#### [TASK]
Please restate, exactly as written, the lines running from the beginning of the material through the line that has "R = math.radians" in it.

#### [DATASET EXTRACT]
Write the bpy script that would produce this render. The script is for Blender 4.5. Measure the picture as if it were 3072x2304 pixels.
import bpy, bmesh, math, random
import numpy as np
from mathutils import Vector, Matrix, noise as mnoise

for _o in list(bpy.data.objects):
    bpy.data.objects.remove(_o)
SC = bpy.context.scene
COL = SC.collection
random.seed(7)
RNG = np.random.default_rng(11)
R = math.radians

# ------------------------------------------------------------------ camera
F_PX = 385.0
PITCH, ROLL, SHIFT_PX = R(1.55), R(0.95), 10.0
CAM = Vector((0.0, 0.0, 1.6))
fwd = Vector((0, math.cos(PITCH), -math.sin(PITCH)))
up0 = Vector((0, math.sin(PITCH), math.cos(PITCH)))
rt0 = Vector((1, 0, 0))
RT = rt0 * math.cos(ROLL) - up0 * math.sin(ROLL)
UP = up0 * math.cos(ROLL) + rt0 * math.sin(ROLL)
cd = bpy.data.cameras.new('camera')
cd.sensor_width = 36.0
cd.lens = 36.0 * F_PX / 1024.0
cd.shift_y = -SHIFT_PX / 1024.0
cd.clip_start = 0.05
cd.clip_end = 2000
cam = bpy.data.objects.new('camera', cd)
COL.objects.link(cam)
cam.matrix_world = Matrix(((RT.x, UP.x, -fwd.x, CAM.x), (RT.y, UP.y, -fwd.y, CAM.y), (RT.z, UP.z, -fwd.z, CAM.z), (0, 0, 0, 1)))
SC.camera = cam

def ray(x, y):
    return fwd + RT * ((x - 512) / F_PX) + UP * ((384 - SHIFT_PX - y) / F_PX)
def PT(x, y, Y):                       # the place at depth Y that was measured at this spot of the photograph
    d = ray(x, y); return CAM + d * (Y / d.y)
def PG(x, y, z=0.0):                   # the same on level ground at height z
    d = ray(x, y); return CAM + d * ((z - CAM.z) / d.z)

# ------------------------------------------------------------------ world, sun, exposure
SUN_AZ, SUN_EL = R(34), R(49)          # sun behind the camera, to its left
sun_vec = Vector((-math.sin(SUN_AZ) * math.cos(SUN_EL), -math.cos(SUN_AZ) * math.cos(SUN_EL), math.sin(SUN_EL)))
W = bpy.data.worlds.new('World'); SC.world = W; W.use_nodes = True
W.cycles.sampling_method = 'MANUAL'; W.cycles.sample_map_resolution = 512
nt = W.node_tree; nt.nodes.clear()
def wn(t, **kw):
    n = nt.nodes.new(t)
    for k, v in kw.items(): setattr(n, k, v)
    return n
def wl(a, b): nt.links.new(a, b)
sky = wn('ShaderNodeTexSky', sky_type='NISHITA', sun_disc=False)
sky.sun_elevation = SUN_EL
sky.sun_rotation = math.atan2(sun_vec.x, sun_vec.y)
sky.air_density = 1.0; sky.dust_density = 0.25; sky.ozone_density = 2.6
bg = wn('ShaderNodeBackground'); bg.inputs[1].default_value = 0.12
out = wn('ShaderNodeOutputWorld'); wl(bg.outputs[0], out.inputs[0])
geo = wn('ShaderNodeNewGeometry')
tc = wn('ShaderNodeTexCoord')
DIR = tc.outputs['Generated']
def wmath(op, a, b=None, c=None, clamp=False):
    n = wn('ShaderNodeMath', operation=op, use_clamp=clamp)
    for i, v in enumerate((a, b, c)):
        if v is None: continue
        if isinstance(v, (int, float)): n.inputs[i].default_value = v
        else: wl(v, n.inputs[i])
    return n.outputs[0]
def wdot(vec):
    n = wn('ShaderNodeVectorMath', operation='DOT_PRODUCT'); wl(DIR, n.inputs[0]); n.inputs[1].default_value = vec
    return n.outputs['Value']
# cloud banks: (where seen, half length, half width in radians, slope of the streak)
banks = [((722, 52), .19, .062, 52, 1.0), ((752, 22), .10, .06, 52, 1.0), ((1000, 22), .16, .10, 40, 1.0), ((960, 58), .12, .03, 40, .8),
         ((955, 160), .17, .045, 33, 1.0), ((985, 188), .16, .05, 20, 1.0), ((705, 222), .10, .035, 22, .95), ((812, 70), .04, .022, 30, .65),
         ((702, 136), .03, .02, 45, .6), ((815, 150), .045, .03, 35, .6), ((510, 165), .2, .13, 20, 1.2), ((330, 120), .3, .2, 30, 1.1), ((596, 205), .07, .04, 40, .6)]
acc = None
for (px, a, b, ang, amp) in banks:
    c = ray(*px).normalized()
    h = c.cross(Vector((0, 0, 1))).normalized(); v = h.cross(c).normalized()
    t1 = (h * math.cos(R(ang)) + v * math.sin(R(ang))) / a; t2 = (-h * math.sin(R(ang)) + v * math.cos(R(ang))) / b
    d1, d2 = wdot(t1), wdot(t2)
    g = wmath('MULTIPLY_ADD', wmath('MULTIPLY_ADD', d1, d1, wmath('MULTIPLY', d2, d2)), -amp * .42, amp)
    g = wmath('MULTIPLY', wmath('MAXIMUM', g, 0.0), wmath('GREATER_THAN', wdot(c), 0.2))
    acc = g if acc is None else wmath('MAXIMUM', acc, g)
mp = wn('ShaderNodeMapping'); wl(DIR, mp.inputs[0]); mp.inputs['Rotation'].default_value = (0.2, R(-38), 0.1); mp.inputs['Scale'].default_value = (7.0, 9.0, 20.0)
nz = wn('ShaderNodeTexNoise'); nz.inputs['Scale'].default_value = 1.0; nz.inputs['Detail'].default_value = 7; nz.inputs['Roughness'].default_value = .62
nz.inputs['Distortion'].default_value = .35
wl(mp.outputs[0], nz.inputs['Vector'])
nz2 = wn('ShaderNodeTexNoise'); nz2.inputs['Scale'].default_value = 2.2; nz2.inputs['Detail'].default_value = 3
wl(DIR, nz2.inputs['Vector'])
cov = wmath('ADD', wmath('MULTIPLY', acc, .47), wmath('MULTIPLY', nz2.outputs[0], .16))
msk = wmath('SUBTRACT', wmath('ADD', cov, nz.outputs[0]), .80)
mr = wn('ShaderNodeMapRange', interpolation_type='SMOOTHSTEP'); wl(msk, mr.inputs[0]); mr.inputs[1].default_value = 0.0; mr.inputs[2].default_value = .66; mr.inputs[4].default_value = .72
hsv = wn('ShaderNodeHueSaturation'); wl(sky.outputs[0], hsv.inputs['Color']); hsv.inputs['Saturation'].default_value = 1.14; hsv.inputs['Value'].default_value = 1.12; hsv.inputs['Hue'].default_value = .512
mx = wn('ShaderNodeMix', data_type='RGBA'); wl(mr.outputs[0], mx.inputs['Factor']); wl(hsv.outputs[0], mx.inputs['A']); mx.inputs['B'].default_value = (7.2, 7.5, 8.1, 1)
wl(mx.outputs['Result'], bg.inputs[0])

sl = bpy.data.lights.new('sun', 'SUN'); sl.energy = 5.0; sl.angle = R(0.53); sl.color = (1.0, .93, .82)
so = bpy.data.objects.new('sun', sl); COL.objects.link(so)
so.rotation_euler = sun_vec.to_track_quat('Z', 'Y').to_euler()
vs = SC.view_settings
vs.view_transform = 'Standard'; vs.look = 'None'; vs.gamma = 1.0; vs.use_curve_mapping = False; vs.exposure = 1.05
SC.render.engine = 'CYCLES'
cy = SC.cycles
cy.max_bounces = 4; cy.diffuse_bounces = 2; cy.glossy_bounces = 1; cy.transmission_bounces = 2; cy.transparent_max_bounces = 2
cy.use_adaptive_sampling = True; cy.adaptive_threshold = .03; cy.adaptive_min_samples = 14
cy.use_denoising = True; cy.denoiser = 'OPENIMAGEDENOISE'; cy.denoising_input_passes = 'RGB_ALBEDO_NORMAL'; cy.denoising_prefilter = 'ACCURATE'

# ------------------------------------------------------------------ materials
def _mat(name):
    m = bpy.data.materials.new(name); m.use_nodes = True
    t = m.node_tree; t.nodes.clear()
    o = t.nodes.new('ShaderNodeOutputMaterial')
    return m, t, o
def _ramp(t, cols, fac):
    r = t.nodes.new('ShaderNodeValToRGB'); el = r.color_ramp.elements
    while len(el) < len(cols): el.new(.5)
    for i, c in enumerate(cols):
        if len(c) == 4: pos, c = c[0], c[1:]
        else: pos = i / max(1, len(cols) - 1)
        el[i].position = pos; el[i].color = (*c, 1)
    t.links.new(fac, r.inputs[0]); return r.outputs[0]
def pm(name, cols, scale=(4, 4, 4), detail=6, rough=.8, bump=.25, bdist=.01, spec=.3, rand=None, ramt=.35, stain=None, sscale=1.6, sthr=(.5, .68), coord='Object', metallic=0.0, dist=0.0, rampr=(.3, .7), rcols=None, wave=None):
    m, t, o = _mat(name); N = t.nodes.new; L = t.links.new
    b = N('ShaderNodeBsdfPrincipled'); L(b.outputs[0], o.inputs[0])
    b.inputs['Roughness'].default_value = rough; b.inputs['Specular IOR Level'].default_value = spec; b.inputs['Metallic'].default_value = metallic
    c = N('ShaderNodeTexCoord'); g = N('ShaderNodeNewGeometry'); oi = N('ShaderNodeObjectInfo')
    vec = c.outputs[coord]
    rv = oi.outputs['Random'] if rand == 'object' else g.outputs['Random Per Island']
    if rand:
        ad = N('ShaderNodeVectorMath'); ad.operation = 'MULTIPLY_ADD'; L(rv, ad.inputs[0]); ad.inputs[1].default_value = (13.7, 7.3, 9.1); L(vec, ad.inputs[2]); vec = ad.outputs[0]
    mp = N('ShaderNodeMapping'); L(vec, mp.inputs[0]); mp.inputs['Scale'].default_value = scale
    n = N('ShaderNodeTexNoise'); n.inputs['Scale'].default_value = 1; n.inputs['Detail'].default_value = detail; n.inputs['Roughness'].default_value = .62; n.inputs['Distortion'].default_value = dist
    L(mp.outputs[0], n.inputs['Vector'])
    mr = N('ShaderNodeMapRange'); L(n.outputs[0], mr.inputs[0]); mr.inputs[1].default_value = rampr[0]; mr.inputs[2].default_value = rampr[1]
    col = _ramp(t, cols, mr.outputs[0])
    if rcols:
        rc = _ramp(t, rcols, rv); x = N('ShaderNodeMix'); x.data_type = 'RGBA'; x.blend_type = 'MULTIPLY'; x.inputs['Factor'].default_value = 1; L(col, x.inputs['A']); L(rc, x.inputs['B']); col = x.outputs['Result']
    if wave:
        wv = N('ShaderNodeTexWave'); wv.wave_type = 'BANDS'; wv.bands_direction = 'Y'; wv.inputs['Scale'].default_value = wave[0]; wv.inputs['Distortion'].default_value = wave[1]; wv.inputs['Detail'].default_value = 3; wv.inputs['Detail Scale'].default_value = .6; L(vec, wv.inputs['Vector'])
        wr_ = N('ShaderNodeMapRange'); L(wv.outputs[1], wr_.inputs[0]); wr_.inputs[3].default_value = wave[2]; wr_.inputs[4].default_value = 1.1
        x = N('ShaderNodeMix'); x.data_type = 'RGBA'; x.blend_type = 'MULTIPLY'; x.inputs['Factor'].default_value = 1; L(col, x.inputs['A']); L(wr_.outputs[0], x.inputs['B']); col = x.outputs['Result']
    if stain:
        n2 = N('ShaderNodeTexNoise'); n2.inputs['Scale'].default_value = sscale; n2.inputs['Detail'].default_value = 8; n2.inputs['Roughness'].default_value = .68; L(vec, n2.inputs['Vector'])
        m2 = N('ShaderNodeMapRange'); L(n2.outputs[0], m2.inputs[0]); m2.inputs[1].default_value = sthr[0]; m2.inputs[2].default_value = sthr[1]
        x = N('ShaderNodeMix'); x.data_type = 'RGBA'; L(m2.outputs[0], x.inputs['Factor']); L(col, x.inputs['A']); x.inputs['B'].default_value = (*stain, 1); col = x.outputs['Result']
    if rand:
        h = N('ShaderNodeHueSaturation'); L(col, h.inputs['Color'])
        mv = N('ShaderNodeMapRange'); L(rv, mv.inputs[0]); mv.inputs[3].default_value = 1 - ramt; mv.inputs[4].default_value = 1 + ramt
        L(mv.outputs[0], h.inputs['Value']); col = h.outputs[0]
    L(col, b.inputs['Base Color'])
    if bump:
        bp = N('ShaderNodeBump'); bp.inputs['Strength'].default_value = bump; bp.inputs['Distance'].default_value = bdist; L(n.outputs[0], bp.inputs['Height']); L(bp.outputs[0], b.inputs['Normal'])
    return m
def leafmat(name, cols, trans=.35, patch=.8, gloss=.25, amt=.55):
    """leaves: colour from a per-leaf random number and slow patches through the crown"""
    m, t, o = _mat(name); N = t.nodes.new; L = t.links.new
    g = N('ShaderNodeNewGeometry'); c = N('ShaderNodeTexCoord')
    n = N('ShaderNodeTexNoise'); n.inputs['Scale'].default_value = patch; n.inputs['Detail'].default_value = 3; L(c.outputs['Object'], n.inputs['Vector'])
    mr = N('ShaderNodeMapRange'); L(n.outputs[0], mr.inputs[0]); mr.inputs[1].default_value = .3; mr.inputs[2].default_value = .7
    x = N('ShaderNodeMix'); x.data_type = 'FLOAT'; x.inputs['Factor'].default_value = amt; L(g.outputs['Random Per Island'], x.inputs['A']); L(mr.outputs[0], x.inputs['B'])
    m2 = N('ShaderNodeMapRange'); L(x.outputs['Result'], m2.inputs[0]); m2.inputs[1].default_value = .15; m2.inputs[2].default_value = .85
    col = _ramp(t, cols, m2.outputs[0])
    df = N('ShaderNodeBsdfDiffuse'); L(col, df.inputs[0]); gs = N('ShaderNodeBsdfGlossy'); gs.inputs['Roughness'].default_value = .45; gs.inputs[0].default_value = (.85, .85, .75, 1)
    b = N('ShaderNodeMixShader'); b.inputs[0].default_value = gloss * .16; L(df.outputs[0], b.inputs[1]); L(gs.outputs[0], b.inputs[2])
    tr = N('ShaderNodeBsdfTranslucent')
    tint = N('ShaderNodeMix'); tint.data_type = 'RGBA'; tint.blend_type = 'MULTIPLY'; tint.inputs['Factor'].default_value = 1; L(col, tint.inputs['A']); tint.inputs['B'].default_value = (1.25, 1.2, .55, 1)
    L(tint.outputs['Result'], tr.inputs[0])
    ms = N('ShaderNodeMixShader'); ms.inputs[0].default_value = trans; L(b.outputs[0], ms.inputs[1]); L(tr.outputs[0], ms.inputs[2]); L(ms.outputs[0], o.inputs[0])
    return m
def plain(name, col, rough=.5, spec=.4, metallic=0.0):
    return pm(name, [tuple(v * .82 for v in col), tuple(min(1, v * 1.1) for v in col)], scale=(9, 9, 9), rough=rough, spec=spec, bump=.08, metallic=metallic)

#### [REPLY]
Write the bpy script that would produce this render. The script is for Blender 4.5. Measure the picture as if it were 3072x2304 pixels.
import bpy, bmesh, math, random
import numpy as np
from mathutils import Vector, Matrix, noise as mnoise

for _o in list(bpy.data.objects):
    bpy.data.objects.remove(_o)
SC = bpy.context.scene
COL = SC.collection
random.seed(7)
RNG = np.random.default_rng(11)
R = math.radians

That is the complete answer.